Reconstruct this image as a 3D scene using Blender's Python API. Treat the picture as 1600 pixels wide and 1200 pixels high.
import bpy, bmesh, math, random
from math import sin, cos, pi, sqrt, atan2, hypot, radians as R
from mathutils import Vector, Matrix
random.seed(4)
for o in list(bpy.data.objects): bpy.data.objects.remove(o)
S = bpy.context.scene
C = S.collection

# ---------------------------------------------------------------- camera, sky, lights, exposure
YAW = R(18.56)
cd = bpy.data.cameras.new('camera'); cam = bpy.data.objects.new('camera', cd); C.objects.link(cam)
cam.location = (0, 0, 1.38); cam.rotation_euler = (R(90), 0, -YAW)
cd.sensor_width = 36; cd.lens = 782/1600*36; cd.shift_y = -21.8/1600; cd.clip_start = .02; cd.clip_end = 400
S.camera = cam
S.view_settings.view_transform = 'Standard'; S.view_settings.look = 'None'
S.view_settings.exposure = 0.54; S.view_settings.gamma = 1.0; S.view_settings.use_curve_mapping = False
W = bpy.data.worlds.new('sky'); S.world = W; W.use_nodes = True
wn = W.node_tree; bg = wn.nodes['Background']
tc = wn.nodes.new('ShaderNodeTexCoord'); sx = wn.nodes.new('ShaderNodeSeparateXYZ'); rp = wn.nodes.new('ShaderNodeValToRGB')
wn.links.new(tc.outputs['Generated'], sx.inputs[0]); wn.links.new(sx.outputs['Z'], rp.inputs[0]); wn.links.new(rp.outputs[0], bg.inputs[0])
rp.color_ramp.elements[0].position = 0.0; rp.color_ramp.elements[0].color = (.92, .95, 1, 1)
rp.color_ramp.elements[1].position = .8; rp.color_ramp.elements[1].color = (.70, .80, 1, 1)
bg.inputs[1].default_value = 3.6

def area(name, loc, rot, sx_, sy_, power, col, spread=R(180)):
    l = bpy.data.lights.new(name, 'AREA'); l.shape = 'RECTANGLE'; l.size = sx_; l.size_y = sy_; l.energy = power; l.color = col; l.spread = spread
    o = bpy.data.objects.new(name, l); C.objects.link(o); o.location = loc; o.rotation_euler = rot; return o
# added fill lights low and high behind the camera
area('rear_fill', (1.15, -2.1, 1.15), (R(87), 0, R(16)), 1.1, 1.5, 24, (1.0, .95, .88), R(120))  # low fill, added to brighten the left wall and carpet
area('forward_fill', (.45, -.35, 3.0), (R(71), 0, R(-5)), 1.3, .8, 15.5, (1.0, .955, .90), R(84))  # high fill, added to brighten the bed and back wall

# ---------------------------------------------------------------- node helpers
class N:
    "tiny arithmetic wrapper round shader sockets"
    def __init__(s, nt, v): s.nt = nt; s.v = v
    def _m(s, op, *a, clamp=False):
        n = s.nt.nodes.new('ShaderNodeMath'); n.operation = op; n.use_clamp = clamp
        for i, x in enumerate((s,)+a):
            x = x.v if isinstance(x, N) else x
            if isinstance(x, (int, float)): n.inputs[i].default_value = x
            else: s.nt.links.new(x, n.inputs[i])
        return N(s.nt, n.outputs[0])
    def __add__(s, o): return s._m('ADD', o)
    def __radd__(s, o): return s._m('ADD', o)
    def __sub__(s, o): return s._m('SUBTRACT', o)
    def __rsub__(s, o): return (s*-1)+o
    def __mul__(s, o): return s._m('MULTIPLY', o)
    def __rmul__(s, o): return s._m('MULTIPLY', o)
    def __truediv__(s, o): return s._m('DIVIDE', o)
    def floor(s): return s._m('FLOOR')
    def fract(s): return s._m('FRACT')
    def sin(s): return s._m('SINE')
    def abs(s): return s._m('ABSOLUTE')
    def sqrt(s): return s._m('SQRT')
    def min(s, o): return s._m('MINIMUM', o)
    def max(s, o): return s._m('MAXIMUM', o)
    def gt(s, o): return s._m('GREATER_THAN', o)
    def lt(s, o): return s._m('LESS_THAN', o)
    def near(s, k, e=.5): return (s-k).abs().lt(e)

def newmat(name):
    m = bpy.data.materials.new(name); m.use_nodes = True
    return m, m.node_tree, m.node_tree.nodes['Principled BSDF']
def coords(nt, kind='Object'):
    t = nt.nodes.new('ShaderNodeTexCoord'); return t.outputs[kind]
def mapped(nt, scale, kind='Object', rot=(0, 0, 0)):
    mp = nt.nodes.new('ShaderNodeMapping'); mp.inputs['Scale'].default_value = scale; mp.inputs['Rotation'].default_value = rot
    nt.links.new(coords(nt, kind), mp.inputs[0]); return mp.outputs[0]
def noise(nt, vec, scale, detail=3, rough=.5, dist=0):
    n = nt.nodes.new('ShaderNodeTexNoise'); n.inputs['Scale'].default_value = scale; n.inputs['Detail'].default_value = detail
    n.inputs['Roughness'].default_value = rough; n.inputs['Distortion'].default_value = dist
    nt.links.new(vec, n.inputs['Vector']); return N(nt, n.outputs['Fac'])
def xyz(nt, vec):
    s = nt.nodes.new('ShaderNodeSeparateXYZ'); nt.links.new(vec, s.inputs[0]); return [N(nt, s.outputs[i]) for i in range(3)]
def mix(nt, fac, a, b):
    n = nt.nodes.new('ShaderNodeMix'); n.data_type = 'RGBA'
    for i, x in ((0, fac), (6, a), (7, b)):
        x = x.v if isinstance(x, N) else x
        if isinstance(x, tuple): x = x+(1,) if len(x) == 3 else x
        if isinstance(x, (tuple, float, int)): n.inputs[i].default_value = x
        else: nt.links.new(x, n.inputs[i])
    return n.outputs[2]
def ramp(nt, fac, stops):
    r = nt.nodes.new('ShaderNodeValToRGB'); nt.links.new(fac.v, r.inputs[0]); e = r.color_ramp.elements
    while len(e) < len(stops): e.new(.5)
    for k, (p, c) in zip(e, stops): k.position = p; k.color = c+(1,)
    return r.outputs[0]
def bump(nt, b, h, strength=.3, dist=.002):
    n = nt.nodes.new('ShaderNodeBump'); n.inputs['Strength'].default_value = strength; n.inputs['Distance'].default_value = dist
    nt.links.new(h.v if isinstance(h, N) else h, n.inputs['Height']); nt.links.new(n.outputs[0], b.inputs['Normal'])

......

• What to work on: Return the lines above precisely as they appear, beginning at the first line and ending at the line with "C = S.collection", and nothing after it.

• Finished exercise:
Reconstruct this image as a 3D scene using Blender's Python API. Treat the picture as 1600 pixels wide and 1200 pixels high.
import bpy, bmesh, math, random
from math import sin, cos, pi, sqrt, atan2, hypot, radians as R
from mathutils import Vector, Matrix
random.seed(4)
for o in list(bpy.data.objects): bpy.data.objects.remove(o)
S = bpy.context.scene
C = S.collection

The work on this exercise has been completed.